§ WHAT IS ASKED
Extract everything from the first line through the line with "random.seed(11)", both ends included, except for any pictures.

═══ GIVEN INFORMATION ═══

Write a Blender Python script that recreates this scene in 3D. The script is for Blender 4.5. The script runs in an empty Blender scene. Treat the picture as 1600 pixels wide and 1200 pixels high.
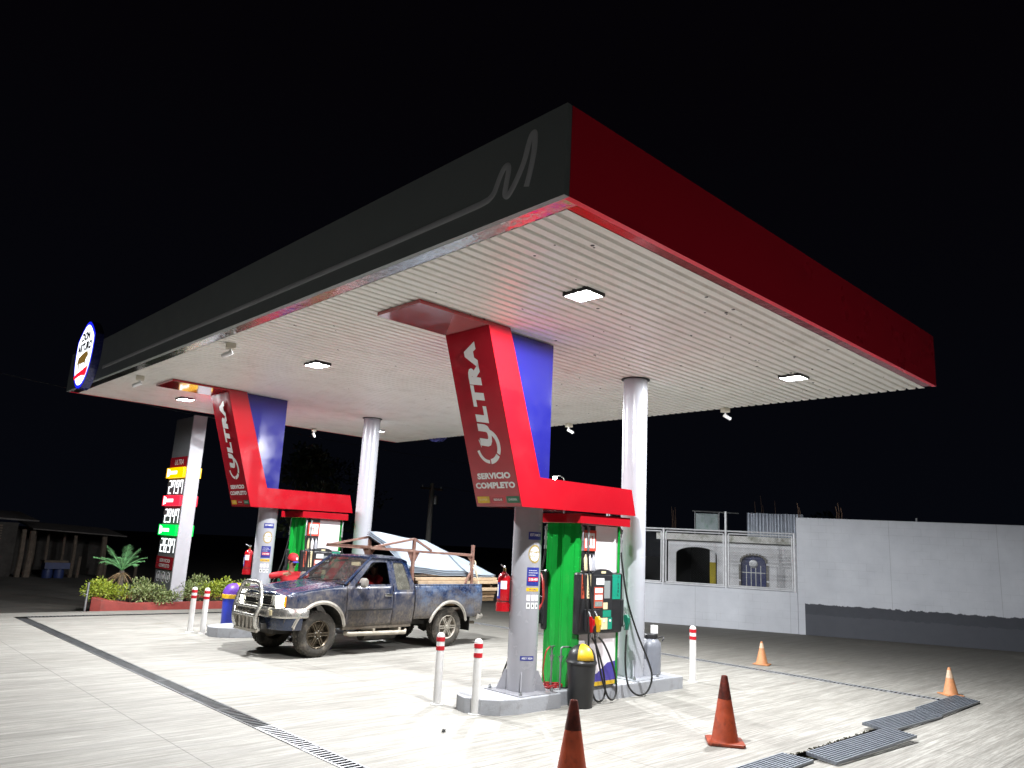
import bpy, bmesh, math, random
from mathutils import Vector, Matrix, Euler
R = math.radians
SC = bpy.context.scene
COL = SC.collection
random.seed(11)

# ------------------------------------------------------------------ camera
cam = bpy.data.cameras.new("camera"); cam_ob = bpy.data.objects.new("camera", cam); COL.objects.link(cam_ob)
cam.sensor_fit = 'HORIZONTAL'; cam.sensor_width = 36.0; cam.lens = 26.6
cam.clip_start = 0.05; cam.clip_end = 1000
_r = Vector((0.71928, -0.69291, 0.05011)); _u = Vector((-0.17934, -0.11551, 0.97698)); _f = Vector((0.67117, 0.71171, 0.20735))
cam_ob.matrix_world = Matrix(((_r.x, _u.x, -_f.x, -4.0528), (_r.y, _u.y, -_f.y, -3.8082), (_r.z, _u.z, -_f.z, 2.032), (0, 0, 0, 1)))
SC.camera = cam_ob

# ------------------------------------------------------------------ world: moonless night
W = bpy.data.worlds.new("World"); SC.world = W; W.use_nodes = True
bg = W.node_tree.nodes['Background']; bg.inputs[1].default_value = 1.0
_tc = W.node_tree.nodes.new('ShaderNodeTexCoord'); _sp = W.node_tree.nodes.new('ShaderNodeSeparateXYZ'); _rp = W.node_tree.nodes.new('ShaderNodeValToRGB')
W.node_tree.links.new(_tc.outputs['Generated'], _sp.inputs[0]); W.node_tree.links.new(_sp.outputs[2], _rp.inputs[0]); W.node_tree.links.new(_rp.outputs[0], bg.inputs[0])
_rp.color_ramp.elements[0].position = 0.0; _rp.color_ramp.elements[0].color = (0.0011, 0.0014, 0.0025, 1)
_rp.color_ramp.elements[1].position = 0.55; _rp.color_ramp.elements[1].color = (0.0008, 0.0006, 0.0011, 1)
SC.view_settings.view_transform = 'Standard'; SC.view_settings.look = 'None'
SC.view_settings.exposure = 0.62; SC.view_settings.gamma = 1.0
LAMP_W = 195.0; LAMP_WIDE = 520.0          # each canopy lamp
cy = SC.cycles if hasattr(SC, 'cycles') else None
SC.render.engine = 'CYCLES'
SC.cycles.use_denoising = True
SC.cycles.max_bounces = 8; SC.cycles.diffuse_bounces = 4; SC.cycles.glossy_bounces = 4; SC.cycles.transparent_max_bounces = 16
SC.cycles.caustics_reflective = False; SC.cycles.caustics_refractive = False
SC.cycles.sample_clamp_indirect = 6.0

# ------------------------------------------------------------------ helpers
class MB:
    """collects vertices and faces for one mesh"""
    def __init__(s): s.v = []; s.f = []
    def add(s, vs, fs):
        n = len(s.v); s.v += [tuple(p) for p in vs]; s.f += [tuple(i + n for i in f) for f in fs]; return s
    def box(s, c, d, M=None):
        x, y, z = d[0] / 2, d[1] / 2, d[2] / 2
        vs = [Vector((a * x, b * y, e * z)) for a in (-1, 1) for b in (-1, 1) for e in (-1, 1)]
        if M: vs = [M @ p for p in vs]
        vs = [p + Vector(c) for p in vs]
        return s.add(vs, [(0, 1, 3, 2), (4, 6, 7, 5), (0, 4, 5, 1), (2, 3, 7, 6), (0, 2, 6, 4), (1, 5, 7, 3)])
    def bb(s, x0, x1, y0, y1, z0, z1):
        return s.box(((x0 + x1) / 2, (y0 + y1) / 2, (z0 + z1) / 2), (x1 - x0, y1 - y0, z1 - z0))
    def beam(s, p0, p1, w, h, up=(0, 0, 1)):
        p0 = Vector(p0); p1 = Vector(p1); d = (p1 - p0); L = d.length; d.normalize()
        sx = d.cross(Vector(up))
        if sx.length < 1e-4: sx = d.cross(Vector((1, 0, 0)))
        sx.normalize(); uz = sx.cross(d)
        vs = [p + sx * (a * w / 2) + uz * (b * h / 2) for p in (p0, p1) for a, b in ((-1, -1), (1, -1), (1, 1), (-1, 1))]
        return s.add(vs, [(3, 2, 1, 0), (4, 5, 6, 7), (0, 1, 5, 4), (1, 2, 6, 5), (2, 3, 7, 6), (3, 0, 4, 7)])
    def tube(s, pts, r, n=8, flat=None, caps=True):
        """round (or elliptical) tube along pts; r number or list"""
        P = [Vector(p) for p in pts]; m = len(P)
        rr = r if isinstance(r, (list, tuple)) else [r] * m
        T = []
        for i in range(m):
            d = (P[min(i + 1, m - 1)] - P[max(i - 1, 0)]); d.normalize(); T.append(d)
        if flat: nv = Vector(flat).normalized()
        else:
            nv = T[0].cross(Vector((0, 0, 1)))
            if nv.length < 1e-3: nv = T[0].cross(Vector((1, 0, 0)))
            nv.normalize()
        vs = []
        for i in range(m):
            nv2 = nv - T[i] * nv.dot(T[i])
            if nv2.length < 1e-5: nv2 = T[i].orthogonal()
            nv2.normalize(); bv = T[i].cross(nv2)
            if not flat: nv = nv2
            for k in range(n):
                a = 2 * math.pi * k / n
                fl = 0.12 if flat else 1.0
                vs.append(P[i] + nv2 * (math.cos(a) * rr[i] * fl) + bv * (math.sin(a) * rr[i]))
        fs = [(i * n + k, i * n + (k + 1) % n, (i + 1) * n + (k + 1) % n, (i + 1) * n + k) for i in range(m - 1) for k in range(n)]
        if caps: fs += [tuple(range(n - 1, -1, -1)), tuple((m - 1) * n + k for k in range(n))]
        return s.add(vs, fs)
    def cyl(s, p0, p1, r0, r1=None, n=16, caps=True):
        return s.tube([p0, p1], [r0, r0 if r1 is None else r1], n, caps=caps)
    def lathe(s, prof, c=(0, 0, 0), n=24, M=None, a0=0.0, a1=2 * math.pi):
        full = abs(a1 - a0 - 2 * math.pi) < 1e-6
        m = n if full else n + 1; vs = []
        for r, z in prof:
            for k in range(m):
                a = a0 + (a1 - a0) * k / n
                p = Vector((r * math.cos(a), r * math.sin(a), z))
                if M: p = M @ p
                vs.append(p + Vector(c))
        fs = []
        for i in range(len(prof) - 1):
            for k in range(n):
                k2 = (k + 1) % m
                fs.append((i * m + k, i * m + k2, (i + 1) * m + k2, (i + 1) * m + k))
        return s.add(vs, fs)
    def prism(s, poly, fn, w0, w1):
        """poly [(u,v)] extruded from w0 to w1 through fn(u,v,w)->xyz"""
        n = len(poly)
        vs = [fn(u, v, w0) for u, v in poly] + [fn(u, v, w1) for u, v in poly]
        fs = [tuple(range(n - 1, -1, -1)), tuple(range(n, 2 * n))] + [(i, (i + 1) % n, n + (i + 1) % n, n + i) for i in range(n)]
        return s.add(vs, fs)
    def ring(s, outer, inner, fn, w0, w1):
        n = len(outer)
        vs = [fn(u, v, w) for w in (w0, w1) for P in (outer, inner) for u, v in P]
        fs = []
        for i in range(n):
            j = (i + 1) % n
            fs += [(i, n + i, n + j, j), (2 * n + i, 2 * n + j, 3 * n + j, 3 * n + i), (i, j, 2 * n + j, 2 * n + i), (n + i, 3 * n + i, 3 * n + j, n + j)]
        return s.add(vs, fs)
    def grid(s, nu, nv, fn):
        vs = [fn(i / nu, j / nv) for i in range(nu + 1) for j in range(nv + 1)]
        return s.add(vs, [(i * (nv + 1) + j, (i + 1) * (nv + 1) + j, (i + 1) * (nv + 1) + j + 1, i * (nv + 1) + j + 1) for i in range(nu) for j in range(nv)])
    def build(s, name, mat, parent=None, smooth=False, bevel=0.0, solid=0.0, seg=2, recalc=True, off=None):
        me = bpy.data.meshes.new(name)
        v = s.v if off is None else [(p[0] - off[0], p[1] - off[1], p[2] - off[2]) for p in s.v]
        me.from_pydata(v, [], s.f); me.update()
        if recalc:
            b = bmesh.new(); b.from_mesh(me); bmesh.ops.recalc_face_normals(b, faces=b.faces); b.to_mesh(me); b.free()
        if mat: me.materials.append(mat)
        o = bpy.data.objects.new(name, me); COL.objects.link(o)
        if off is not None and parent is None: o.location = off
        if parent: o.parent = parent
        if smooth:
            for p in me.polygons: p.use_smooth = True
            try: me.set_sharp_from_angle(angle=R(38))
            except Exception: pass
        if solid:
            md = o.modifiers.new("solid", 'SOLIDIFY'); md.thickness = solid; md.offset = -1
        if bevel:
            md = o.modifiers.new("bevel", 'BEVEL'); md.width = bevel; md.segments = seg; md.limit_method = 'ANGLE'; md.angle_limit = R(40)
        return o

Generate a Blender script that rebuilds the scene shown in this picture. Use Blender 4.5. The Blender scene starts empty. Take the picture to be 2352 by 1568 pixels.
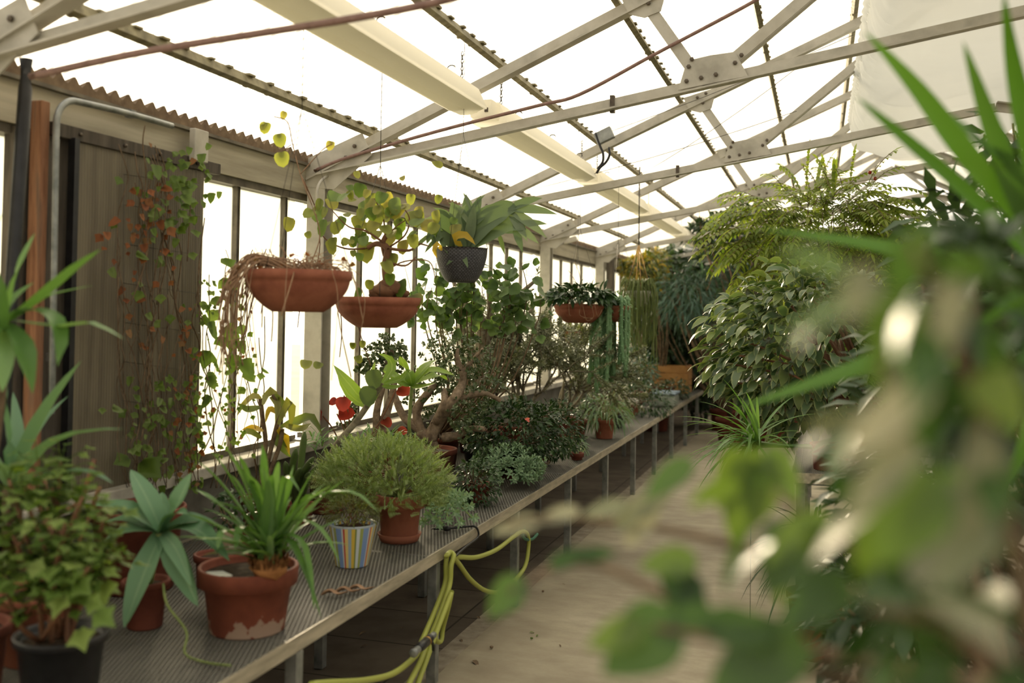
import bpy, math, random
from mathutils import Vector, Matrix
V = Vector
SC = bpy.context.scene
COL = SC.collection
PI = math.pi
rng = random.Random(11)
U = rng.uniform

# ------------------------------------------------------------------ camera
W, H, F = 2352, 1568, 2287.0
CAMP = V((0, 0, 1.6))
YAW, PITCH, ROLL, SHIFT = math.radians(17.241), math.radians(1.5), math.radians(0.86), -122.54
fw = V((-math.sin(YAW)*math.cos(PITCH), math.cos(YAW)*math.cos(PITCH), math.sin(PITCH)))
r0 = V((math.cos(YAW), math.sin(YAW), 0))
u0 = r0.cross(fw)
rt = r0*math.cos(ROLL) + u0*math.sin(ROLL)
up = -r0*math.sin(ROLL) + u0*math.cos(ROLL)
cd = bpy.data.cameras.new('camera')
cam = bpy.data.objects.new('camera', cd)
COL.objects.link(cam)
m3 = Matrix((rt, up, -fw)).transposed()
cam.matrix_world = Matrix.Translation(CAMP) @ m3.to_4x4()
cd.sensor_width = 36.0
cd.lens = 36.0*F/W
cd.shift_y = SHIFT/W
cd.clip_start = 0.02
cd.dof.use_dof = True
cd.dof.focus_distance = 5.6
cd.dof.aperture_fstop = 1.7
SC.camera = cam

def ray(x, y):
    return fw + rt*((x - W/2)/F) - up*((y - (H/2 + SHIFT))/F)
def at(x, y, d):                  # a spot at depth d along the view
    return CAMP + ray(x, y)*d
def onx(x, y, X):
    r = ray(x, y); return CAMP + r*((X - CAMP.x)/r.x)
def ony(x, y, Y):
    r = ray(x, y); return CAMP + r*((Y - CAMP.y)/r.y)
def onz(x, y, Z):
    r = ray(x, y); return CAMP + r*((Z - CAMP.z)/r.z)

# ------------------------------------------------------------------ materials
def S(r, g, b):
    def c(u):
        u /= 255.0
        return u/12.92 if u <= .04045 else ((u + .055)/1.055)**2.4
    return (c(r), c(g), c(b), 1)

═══

§ ANSWER
Write a Blender Python script that recreates this scene in 3D. The script is for Blender 4.5. The script runs in an empty Blender scene. Treat the picture as 1600 pixels wide and 1200 pixels high.
import bpy, bmesh, math, random
from mathutils import Vector, Matrix, Euler
R = math.radians
SC = bpy.context.scene
COL = SC.collection
random.seed(11)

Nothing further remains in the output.